Jupiter is converted into a large gas station were the spacecrafts could stop and refuel with the indefinite supply of Hydrogen gas that makes up this large planet. Our planet could start to mine the Asteroid belt for old energy sources and find new ones. The biggest change for our world would be social standards. How will we treat people when they introduce themselves as a citizen of Pluto? Picture all of the new art forms and sporting events that could take shape in zero gravity conditions. Would our society expand and have states on distant moons of Jupiter?
Students in school on Venus could look out their windows when they are tired of reading Antigone and see the outline of the Earth instead of a boring playground. When the technology is ready, our world as we know it will be completely turned upside down thinking about colonizing planets and other solar systems dozens of light years away. Space enthusiasts look to the day when ordinary people, as well as professional astronauts and members of Congress, can leave Earth behind and head for a space resort, or maybe a base on the moon or Mars.
The Space Transportation Association, an industry lobbying group, recently created a division devoted to promoting space tourism on their web page which was last updated on August 12, 1999. They see space travel as a viable way to spur economic development beyond Earth.
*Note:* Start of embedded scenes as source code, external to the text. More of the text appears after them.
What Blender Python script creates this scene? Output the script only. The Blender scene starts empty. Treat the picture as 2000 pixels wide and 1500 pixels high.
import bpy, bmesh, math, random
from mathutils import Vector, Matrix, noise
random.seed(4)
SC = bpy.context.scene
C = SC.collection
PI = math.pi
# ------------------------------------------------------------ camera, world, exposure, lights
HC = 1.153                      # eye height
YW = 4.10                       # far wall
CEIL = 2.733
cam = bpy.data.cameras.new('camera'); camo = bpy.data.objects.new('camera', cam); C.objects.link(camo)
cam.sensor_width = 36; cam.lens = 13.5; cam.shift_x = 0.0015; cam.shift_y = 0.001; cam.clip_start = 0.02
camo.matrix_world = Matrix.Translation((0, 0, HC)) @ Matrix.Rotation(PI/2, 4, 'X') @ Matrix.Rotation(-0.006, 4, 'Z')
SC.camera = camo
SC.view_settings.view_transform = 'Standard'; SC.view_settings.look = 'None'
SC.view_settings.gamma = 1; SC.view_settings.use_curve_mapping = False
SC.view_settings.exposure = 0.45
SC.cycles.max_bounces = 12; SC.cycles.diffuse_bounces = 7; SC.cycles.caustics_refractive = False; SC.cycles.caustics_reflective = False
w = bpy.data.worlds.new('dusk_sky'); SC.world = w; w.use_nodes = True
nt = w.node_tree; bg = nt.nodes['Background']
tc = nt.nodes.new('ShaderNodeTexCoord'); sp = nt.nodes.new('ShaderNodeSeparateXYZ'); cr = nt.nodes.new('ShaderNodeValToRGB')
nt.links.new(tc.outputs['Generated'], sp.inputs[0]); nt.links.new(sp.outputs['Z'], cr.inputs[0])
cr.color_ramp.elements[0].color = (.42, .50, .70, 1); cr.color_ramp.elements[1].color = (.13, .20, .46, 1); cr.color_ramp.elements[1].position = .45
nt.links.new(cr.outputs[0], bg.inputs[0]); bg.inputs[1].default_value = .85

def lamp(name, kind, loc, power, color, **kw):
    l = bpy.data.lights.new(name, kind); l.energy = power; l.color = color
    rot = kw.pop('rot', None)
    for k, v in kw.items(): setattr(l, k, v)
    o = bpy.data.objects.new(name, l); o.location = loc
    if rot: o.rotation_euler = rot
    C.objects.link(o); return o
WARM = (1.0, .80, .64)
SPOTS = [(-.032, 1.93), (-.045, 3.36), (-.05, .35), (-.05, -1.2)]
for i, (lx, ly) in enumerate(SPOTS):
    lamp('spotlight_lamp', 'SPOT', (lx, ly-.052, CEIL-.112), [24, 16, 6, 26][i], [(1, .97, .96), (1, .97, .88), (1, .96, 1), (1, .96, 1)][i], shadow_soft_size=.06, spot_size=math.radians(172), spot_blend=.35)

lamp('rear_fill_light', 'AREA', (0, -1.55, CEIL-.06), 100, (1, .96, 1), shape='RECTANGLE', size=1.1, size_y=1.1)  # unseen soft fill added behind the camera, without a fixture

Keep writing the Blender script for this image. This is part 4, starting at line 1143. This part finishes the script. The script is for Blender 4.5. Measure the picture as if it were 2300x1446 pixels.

Just imagine, someday we may be able to leave Earth and head to a planet that can support human life and have new energy sources for faster and more efficient way of doing simple task in life.
Our imaginary trip will soon become a reality for future generations, even though this is still a science fiction goal to us. Serious investigators continue to look for ways to turn each of these concepts into a reality. If one of the energy sources work, it will change our ideas about the universe radically. Then possibly space would no longer be the final frontier. Instead of getting the Millenium blues, everyone should take a look at NASA’s enthusiasm and jump on the new space race bandwagon.